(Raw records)
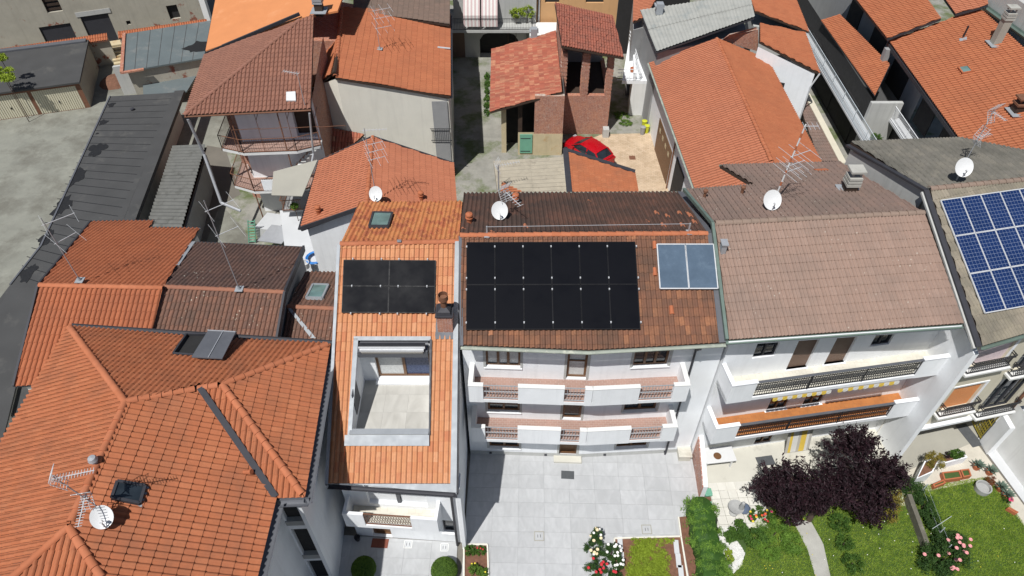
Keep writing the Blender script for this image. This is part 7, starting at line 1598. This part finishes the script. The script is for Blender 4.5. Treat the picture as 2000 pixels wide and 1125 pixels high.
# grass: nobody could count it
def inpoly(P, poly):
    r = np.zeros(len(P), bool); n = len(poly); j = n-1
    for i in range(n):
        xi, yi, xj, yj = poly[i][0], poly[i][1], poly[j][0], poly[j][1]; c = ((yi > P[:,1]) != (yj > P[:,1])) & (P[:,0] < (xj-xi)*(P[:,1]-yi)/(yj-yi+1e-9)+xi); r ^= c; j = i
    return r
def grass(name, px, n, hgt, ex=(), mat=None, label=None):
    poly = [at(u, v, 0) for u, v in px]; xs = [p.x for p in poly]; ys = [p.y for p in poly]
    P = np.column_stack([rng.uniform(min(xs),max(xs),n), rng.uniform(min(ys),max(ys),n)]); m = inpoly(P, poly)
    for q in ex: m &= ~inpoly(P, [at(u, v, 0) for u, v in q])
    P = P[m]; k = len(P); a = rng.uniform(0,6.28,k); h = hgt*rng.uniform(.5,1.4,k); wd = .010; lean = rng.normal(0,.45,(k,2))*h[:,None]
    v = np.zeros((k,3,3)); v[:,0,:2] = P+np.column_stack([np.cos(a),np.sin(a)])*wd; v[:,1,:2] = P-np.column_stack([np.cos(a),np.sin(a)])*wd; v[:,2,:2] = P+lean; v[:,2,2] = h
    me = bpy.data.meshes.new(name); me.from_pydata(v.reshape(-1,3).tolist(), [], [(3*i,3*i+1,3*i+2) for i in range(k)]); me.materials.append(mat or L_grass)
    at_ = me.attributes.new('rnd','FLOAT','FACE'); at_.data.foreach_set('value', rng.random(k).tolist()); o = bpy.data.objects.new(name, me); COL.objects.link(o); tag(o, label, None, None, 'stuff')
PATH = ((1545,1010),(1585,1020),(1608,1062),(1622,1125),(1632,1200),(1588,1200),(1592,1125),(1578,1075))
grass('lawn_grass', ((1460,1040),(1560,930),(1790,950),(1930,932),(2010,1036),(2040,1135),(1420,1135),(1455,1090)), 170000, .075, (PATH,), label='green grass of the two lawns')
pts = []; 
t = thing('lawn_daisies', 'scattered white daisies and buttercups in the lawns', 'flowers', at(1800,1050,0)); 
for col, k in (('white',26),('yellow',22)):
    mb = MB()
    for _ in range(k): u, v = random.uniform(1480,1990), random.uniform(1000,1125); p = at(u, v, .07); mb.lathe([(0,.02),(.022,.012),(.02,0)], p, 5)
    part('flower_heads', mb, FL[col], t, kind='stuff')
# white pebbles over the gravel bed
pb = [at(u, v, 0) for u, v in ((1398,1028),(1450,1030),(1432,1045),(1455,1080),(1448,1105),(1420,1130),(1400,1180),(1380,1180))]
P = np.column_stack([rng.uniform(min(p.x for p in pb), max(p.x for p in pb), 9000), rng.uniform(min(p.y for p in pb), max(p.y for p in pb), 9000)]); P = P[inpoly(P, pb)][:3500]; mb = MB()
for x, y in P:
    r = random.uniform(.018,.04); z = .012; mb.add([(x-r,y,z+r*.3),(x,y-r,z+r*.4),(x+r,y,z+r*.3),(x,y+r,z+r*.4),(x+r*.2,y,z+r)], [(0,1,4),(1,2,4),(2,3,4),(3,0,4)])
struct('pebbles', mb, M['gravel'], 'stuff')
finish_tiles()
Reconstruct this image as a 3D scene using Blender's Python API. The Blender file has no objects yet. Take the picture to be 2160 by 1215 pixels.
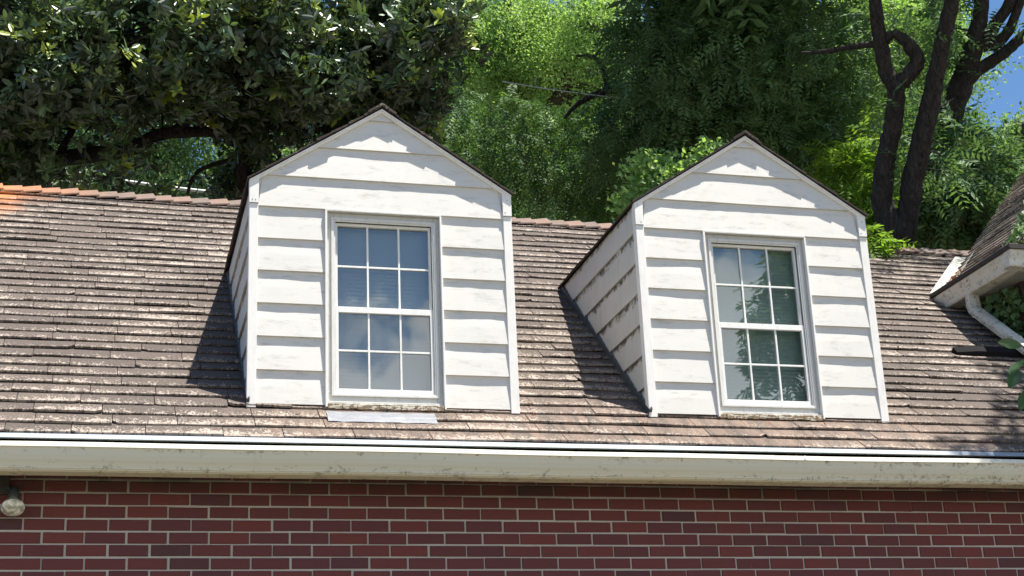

● EXERCISE OBJECTIVE
Copy all lines above containing the string "part".

● COMPLETE OUTPUT
Keep writing the Blender script for this image. This is part 7, starting at line 1598. This part finishes the script. The script is for Blender 4.5. Treat the picture as 2000 pixels wide and 1125 pixels high.
    part('flower_heads', mb, FL[col], t, kind='stuff')